Rapid bulk analysis using femtosecond laser ablation inductively coupled plasma time-of-flight mass spectrometry

Laser Ablation (LA) for direct solid sampling has advanced to provide accuracy and precision similar to that obtained using SN. Analytical performance metrics such as accuracy, precision, and limits of detection obtained when using femtosecond lasers are similar to those by SN. The reason for this improved performance is that the femtosecond laser produces essentially mono-disperse nanometer sized particles that are relatively easily digested in the ICP. In addition, the femtosecond laser material interaction is a photophysical process significantly reducing melting and elemental fractionation. A remaining aspect of ablation sampling is representative sampling; how much mass must be ablated to accurately analyze an inhomogeneous sample. The quantity of sample needed for bulk analysis is dependent on the inhomogeneity (or heterogeneity).
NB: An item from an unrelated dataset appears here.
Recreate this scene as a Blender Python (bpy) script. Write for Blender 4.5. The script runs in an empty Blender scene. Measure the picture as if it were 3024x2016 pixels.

Obviously, this same issue exists with sample digestion, and milligrams to grams of material are used to address this requirement. Laser ablation is beneficial in that only micrograms or less of sample are needed for the analysis. However, for bulk analysis of an inhomogeneous sample, the question is how much mass is required to adequately represent the bulk sample, and maintain the benefits of no sample digestion. The goal of this study was to demonstrate bulk analysis of a homogeneous and inhomogeneous sample by ablating large sample volumes using a high repetition rate (20 kHz) femtosecond pulsed laser. This approach is beneficial for bulk analysis of heterogeneous samples, for rapid analysis of difficult to dissolve samples, and for analyzing impurities over a large surface of homogeneous samples.